The sign, which translates as "Work Sets You Free", shocked survivors of the Holocaust when it was taken from above the entrance of the former concentration camp on December 17th. It was recovered by Polish police three days later, but had been cut into three pieces.
Krakow's district court said the men confessed to the theft and agreed to settlements, which meant the case did not have to go to trial, identifying them as Radoslaw M, Lukasz M and Pawel S in keeping with Polish privacy laws. The trio were given jail sentences ranging from 18 months to two and a half years. Two other Polish men await trial in connection with the case.
A Swedish man with a neo-Nazi background, Anders Hogstrom, is also a suspect.
He is under arrest in Sweden and due to be extradited to Poland.

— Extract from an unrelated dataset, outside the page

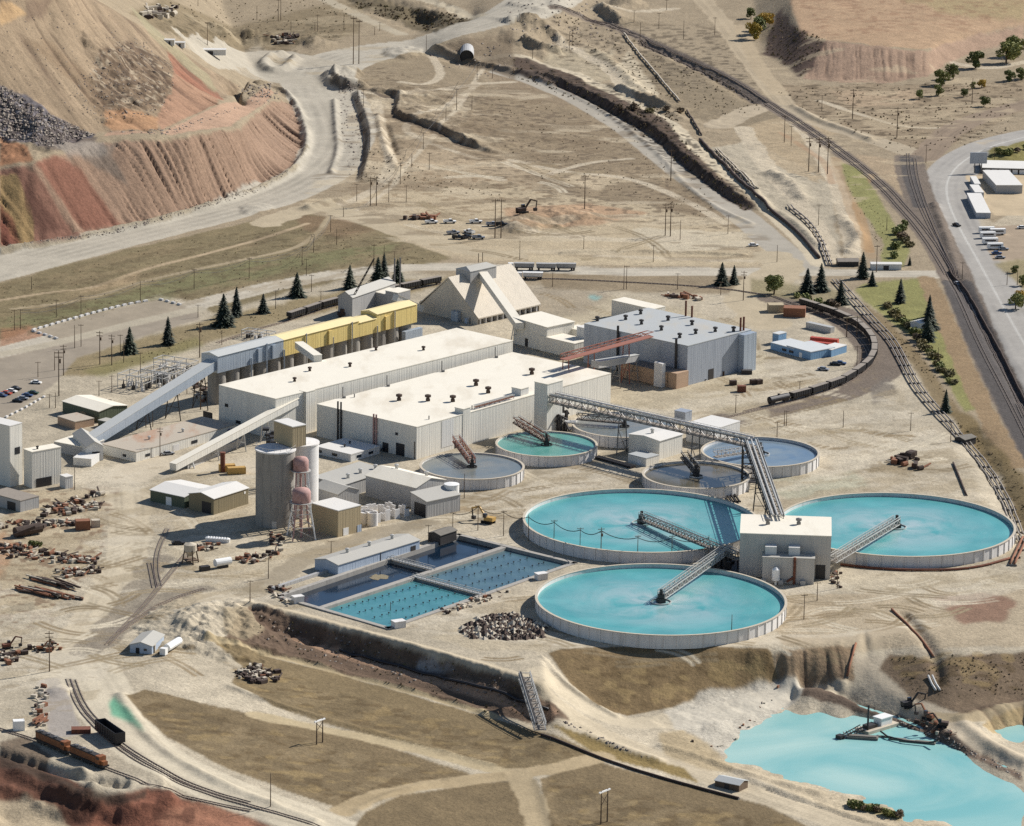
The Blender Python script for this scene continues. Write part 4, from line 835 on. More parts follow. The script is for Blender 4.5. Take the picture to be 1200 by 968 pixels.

More than a million, predominantly Jewish, people, were killed at Auschwitz in western Poland, during the second world war. The camp has come to symbolise one of the worst ever acts of human atrocity.
When the sign was returned (in three pieces) to the Auschwitz-Birkenau State Museum which maintains the site, museum director Dr Piotr MA Cywinski said: "The ultimate motivation for this shocking theft remains unclear to me."